Although the flushing medium has been described as being pressurised air, a by-product of the hammer action, the pressurised fluid to exit the exhaust ports 110 could be a liquid instead. In fact, the exhaust ports 110 are not essential to the invention and may be entirely omitted.

Similarly, the flutes 116 in each drill bit body are not essential to the invention and may be omitted too.

Although two button inserts 104 have been described on the first face portion 108a and three button inserts 104 on the second face portion 108b, any quantity of button inserts 104 may be used, for example, four, five, six or more.

It is of utmost important that each button insert 104 is retained in place on the impact face 108 for as long as possible by limiting, if not eliminating, erosion of the drill bit body near the button inserts by incorporating one or more of the drill bit body protectors described herein.

The drill bit could be used for rotary drilling as well as percussive drilling.

Certain standard terms and concepts as used herein are briefly explained below.

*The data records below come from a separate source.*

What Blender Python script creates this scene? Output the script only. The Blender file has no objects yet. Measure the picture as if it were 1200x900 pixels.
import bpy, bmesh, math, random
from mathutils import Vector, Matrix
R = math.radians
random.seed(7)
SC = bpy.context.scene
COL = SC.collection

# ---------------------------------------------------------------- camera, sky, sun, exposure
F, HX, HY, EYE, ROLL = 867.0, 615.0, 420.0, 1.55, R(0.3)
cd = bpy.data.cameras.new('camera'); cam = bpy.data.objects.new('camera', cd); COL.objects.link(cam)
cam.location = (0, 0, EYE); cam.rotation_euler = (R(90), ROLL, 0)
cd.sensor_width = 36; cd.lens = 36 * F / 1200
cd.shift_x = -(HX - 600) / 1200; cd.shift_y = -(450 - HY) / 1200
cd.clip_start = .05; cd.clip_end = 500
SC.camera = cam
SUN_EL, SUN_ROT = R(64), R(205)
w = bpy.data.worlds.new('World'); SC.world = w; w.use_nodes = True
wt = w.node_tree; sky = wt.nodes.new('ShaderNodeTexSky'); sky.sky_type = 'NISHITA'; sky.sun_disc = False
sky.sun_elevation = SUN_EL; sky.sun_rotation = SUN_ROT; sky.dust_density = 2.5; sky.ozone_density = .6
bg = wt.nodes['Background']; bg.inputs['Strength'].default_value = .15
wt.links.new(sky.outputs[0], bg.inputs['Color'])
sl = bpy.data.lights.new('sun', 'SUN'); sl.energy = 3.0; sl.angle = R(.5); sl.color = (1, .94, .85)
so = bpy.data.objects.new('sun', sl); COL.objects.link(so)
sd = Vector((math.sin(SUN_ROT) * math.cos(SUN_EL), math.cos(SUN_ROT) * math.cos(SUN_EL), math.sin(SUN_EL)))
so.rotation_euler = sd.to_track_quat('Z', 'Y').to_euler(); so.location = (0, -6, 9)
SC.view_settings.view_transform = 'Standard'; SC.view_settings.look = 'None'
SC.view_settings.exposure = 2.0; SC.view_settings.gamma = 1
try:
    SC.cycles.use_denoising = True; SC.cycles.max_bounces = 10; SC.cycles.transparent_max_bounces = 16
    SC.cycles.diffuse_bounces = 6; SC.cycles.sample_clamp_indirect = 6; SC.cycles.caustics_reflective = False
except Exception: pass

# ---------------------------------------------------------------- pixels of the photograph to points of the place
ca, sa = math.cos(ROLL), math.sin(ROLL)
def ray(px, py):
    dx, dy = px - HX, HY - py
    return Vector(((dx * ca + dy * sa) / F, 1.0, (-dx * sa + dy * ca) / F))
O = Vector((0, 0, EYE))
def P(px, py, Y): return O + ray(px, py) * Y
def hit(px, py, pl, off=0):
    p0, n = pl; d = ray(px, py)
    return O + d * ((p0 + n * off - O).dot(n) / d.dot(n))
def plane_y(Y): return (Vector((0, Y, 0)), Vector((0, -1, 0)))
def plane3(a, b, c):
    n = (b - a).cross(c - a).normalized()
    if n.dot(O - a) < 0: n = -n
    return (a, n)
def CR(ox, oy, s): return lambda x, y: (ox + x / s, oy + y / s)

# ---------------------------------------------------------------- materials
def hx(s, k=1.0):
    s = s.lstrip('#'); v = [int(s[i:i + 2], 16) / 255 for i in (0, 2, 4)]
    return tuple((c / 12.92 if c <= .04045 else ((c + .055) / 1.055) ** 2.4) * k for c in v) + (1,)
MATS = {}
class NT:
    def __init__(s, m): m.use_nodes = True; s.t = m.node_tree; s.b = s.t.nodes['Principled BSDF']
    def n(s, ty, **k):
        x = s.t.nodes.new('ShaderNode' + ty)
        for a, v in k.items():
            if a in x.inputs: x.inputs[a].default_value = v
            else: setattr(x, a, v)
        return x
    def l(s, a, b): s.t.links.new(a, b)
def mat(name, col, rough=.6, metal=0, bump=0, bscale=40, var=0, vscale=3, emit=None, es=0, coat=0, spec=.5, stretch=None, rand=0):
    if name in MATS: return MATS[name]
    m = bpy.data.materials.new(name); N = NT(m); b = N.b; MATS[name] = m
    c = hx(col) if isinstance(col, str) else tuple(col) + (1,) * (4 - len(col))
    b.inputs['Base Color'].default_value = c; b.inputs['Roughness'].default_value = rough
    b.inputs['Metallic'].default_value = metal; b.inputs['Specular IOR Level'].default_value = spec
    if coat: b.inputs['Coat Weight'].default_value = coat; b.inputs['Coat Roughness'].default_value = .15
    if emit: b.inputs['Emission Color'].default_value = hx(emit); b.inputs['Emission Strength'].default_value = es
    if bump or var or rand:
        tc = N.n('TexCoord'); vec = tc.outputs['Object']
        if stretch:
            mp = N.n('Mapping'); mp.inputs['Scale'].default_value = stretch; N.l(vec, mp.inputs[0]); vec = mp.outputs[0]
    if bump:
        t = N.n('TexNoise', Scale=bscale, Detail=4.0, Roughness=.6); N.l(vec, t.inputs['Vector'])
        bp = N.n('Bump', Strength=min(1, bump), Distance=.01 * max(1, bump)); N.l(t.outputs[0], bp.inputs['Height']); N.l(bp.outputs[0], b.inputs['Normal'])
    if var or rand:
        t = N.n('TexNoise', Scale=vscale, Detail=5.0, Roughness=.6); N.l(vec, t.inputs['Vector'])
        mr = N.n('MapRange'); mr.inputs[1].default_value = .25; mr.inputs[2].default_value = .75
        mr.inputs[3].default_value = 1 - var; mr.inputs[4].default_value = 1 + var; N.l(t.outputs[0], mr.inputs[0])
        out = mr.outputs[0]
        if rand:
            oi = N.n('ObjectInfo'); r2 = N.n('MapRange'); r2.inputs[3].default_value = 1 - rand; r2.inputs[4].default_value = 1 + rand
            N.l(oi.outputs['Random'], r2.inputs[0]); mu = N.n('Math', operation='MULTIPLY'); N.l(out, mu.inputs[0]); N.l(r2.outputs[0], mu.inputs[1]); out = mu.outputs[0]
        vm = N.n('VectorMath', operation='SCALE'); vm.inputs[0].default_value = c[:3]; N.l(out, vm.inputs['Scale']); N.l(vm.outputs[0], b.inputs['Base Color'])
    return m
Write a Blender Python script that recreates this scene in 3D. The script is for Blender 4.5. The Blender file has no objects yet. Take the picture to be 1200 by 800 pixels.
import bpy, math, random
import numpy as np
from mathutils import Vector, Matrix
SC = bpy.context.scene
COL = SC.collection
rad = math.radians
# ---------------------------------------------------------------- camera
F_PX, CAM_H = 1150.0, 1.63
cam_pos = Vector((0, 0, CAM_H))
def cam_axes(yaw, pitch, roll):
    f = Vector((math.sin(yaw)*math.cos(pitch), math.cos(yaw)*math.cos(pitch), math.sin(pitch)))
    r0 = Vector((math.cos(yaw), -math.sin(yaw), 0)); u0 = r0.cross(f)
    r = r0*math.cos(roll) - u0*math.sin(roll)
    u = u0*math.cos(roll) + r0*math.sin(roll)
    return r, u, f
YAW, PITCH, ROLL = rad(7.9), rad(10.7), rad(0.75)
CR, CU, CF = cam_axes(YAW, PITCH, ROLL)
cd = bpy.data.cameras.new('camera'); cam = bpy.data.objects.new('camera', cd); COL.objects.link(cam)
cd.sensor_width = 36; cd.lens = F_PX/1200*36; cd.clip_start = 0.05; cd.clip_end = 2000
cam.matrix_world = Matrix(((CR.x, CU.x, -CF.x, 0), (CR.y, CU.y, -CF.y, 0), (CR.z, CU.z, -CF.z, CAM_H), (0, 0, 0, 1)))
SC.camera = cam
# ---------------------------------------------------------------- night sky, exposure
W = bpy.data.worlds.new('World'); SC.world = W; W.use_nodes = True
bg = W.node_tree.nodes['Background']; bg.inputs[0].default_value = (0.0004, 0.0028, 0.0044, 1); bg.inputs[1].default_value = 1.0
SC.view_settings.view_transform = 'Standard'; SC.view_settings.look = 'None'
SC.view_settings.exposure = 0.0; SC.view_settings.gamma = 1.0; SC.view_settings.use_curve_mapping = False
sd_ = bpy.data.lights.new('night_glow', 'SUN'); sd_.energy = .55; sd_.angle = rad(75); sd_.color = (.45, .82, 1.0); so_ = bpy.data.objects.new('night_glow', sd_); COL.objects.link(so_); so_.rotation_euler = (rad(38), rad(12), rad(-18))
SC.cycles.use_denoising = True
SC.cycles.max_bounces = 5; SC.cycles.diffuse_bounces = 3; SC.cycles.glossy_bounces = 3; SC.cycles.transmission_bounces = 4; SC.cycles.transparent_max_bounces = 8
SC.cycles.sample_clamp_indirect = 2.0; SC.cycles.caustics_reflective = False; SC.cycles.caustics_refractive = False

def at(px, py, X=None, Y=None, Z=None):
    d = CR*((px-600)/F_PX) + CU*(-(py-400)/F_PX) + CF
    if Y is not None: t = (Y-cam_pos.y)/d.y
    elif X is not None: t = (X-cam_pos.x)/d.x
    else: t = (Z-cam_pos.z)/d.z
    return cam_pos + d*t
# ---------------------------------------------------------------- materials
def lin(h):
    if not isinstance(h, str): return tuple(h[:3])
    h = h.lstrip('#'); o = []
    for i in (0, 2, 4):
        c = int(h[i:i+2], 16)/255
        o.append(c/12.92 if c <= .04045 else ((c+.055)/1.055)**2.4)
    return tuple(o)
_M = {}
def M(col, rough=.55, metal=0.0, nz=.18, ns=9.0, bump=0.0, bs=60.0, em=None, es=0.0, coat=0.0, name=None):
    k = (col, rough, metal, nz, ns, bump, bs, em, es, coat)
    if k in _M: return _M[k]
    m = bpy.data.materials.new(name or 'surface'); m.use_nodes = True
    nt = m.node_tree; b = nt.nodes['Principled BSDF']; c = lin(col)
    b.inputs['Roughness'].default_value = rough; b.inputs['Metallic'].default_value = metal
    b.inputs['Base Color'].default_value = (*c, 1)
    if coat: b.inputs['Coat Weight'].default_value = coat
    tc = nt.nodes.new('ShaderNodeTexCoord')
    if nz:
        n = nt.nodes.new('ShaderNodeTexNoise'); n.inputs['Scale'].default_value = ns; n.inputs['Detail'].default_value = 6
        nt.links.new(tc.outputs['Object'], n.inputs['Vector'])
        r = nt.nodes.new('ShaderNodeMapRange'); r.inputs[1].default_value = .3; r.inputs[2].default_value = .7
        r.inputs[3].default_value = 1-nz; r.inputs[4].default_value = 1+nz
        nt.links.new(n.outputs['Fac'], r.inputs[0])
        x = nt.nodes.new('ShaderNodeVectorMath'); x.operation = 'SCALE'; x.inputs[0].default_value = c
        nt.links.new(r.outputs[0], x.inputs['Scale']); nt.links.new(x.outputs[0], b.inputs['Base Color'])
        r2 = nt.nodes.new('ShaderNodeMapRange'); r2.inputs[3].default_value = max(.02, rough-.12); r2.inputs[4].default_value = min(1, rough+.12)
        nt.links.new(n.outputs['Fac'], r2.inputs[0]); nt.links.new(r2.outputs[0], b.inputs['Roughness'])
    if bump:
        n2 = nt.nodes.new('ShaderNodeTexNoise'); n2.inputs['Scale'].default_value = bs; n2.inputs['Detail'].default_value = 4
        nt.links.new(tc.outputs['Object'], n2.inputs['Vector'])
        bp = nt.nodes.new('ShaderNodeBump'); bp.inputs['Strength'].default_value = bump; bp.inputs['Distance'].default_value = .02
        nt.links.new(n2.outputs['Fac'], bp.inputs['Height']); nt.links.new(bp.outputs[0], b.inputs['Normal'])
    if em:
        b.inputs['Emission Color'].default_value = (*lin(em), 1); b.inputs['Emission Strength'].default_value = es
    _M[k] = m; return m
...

As used herein, polycrystalline diamond (PCD) material comprises a plurality of diamond grains, a substantial number of which are directly inter-bonded with each other and in which the content of the diamond is at least about 80 volume per cent of the material. Interstices between the diamond grains may be substantially empty or they may be at least partly filled with a filler material or they may be substantially empty. The filler material may comprise sinter promotion material. PCBN material comprises grains of cubic boron nitride (cBN) dispersed within a matrix comprising metal, semi-metal and or ceramic material. For example, PCBN material may comprise at least about 30 volume per cent cBN grains dispersed in a binder matrix material comprising a Ti-containing compound, such as titanium carbonitride and or an Al-containing compound, such as aluminium nitride, and or compounds containing metal such as Co and or W. Some versions (or "grades") of PCBN material may comprise at least about 80 volume per cent or even at least about 85 volume per cent cBN grains.